Fill in the ellipses there with several score various widgets and logic, and then call this all every frame. Here's an observation of mine from past UI design: in a complex UI, most of the time nothing happens. In other words, for any given widget in any given frame, odds are that its state will be the same as it was last frame. In simpler UIs this isn't the case so much. Think the difference between Eve Online or Civilization (complex) and Quake (simple) to see what I'm getting at here.

So anyway, that's why I favor IMGUIs less for sufficiently complex interfaces: the kind of neurotic polling and updating the IM paradigm does every frame just becomes wasteful. This can get especially bad if your interface logic is partly implemented in some kind of scripting language (as the case with my current project), where calling in to the script isn't an especially cheap operation.

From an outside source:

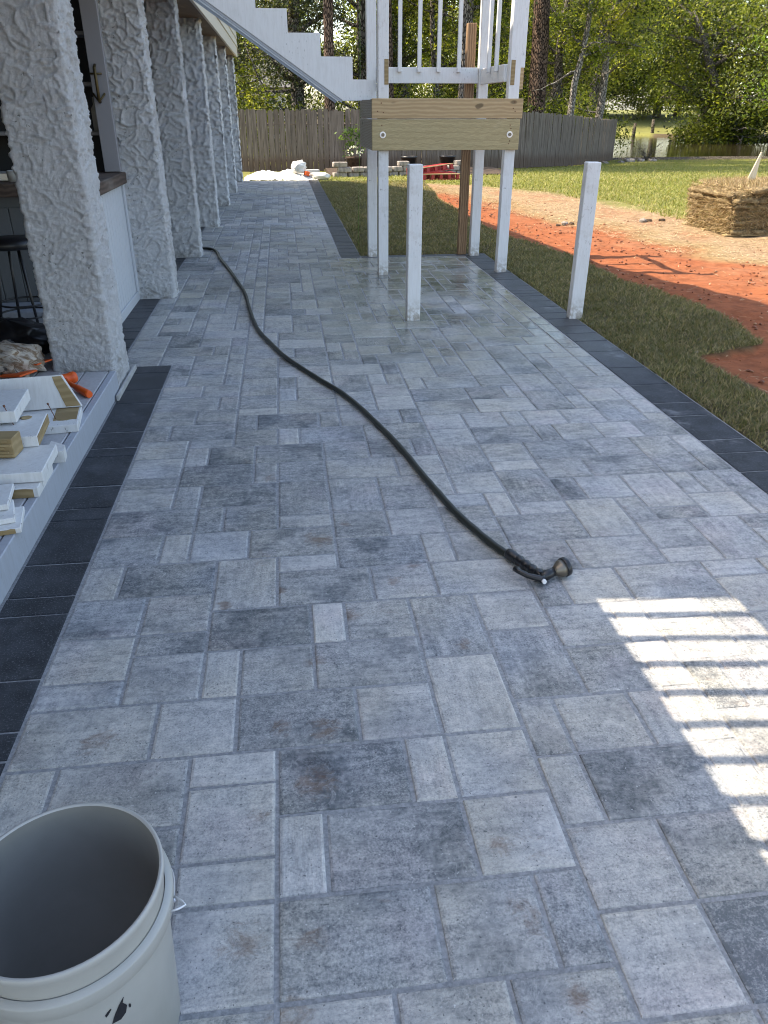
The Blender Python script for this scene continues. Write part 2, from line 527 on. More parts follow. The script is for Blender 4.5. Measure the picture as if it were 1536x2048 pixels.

Well, that's my thinking and experience behind that claim I made at least :)
Quote:Original post by Shinkage
So anyway, that's why I favor IMGUIs less for sufficiently complex interfaces: the kind of neurotic polling and updating the IM paradigm does every frame just becomes wasteful.
Why do you feel it is necessary to continually poll/update your IMGUI? Treat it exactly as you would any RMGUI, and only update when input is available, or when you need to redraw. Better yet, make your IMGUI multi-pass, so that you only invoke the necessary portion on input/drawing.